Fiddle players take a class during the Blackpot Camp at Lakeview Park and Beach. The event is part of the Blackpot Festival, which will be this Saturday and Sunday in Vermilionville. (Photo by Claudette Olivier)

Jackie Miller of Iota watches as Lee Blackwell of Birmingham, Alabama, stirs a roux for a chicken and dumpling dish. The cooking demonstration was part of Blackpot Camp at Lakeview Park and Beach. (Photo by Claudette Olivier)

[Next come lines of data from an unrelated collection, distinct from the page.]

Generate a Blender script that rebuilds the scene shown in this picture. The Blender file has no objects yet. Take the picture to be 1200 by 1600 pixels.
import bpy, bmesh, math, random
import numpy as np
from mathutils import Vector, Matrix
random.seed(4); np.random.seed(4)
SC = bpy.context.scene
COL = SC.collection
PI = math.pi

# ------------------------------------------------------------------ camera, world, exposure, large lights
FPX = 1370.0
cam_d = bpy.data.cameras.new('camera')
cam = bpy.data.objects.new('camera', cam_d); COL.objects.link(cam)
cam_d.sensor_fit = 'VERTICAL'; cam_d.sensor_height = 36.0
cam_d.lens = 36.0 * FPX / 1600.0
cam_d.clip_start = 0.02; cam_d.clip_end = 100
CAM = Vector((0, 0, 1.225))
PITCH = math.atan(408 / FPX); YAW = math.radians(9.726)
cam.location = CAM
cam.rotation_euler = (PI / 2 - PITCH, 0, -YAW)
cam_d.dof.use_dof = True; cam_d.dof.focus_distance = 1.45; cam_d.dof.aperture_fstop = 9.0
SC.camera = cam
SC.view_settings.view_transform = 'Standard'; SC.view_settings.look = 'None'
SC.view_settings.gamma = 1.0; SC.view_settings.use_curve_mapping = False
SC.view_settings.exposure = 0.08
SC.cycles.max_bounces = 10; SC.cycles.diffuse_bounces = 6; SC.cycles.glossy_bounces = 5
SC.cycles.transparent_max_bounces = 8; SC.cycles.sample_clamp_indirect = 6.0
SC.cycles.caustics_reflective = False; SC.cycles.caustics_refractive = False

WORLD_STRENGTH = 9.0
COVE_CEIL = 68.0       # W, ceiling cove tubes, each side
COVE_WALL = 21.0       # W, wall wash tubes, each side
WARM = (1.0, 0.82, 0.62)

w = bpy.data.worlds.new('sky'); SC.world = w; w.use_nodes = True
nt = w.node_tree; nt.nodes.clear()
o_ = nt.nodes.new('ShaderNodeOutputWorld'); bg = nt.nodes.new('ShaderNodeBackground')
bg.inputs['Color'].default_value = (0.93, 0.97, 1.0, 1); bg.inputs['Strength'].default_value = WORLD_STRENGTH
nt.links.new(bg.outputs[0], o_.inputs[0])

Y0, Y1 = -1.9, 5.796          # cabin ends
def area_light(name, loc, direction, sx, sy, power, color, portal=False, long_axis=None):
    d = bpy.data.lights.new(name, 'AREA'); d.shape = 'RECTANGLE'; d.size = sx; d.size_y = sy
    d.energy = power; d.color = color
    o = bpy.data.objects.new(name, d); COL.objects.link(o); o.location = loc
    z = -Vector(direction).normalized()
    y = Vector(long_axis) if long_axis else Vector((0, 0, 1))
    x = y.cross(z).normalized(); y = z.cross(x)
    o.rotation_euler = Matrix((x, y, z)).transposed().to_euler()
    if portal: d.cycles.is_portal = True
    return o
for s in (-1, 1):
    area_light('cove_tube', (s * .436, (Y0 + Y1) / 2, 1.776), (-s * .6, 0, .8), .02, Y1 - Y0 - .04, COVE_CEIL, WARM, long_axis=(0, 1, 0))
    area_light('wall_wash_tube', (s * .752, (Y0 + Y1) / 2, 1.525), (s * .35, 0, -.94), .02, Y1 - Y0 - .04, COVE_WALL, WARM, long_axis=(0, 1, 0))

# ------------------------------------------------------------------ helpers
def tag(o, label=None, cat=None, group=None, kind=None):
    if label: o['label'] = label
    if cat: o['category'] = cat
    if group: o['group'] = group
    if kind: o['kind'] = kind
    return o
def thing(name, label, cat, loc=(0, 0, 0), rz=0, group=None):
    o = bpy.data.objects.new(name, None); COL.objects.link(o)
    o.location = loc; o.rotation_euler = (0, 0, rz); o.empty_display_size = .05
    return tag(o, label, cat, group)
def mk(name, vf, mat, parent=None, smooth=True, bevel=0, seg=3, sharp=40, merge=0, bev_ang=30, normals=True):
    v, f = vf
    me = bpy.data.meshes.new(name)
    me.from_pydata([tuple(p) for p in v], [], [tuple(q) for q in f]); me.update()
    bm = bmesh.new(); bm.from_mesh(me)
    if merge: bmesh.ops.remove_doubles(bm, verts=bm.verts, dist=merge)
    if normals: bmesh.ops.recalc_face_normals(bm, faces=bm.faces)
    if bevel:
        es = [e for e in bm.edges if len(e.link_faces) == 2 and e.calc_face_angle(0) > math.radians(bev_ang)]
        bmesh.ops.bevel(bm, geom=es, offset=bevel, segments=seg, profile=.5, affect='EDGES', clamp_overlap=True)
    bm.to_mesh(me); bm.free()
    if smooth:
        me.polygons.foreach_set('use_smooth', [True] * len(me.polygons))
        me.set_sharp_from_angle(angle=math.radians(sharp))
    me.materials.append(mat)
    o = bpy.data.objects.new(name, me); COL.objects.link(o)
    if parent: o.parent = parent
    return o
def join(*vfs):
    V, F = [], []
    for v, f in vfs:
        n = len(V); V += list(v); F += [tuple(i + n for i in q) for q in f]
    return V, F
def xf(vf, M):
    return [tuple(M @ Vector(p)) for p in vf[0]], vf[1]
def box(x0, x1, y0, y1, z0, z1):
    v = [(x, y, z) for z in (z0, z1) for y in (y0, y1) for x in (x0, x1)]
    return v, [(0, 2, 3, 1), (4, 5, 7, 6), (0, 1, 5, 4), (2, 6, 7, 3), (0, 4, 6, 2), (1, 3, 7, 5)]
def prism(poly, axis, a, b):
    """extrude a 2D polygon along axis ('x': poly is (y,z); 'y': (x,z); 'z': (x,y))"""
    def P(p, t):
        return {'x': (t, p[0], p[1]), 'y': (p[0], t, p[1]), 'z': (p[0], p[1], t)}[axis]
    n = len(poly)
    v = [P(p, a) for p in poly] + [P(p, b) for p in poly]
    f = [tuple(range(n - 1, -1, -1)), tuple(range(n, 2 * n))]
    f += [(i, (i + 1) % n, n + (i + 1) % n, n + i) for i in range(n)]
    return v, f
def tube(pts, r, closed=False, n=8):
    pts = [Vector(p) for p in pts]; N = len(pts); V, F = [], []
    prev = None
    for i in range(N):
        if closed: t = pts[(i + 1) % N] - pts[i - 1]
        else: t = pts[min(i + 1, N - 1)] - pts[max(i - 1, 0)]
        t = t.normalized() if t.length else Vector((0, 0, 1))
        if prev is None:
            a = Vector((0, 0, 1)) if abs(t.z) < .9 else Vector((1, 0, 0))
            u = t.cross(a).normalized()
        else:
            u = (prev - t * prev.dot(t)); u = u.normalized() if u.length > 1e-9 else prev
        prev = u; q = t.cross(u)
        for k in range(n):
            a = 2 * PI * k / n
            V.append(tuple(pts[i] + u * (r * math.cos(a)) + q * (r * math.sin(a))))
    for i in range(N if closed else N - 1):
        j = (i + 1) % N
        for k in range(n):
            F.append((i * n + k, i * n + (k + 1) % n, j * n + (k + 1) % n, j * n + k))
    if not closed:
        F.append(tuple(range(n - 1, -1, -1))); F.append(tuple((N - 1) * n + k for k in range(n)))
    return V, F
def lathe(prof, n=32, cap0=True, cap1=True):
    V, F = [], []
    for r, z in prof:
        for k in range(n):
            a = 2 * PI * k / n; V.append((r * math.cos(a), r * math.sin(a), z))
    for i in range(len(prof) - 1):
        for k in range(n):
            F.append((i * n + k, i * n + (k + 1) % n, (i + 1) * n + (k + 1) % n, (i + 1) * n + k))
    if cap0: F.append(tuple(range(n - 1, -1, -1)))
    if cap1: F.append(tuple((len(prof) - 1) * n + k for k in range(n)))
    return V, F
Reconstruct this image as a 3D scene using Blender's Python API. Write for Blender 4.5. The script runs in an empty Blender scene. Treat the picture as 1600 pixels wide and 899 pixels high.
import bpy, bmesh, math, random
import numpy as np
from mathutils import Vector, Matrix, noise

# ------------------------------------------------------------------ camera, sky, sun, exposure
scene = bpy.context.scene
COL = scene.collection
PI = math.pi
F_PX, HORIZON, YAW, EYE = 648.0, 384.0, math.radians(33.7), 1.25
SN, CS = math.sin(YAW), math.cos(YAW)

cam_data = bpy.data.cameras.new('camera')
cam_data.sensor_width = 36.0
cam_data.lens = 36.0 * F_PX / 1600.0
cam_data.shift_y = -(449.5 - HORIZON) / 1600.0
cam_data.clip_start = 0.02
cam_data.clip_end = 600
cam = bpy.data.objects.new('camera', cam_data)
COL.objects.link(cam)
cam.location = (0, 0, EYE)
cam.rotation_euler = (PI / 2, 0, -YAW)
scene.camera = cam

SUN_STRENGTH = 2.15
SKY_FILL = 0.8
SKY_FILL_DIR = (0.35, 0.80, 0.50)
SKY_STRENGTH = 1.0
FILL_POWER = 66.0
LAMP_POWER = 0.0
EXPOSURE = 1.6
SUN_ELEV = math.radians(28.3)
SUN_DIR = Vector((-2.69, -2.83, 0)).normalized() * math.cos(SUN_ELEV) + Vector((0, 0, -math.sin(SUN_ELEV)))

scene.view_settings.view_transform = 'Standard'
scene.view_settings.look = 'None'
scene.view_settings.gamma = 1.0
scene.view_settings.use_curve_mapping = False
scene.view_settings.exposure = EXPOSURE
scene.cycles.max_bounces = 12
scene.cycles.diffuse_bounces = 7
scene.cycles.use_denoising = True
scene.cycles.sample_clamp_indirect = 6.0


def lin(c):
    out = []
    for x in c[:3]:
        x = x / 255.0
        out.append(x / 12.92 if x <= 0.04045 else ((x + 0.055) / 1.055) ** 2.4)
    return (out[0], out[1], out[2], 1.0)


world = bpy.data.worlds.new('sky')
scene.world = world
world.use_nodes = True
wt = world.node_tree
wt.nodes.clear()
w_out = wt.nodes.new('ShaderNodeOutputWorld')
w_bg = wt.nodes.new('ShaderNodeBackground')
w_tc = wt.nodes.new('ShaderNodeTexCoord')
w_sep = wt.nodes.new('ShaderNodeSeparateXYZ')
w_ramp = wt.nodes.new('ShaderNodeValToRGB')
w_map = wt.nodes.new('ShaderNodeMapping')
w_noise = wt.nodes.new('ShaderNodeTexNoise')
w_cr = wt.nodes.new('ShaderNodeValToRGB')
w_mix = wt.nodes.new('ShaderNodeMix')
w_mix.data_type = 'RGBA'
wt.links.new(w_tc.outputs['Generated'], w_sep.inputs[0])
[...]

Blackpot Camp offers music, cooking classes, and a good time

By Claudette Olivier Staff Reporter

Music, dancing and food are all slices of the pie that make up Louisiana’s history, and out-of-towners are camping out to get a piece of the action.
Chas Justus, an organizer of the Blackpot Festival, said, “People are coming from all over to get a piece of the culture. We wanted to start a food and music festival that is influenced by other festivals in the state. People who came to the festival wanted to learn to cook and dance, and Blackpot Camp provides that opportunity.”
The week-long camp, held at Lakeview Park and Beach, offers music classes in Cajun fiddle, accordion, guitar, old time banjo, guitar, fiddle, swing jazz and songwriting. There are dances each night and food from afternoon cooking demonstrations is served for supper.
While the Blackpot Festival, which will be Saturday and Sunday in Vermilionville, is celebrating its tenth year, this is the fifth year of the Blackpot Camp. The camp is held the Sunday evening through the Friday morning before the festival, and tomorrow, all the campers will pack it up and head to Vermilionville.
The official kickoff party for the festival will start at 7 p.m. today with dinner at The Barn, followed with music by Los Texmaniacs at 8 p.m. The dance is open to the public, and admission is $10. The festivities will crank back up at 7 p.m. Friday at Vermilionville. Bands will play all weekend long, and the festival cookoff is Saturday. For a list of bands and other events, visit www.blackpotfestival.com. The event will end with an after-party at Lakeview Sunday with Preston Frank and the Frank Family Band.
“The party starts the Sunday before the festival and just keeps expanding,” Justus said. “There are so many people are from out of state. I think there are more people from out of state than there are from in state at the camp.”
“If you’re coming here for the festival, may as well come here to the camp for the whole week. It’s such a cultural environment. You learn to cook, dance and even fish.”
According to Justus, one of the event’s original organizers, 70 people registered for the camp, more than last year’s event, and campers came from as far away as England, Austrailia, Canada and Alaska.
Rosie Newton of Ithaca, New York, meets up with friends each year at the camp.
“I teach music, dance and singing classes and play lots of Appalachian fiddle music,” Newton said. “I love to dance. I love everything about coming down here. I must have boudin the first day I’m down here or it just isn’t right.”
Laurn Kohn of Port Townsend, Washington, has attended the Blackpot Festival for eight years.
“I came with my mom and grandma,” Kohn said. “We Drove from Tyler, Texas, in the pouring down rain. In the first half hour of being at the festival, I swore to myself I would always come back for the festival. I enjoyed myself, and I’ve been coming back.”
Kohn, a jazz and blues singer, said she is slowly teaching herself to sing traditional Cajun music.
“There is such heartache in the music — how can you not love it?” she asked. “I love the food, too. The camp is a little bit of everything. The right people find their way here. It’s like a family — my Blackpot family. I left my heart here.”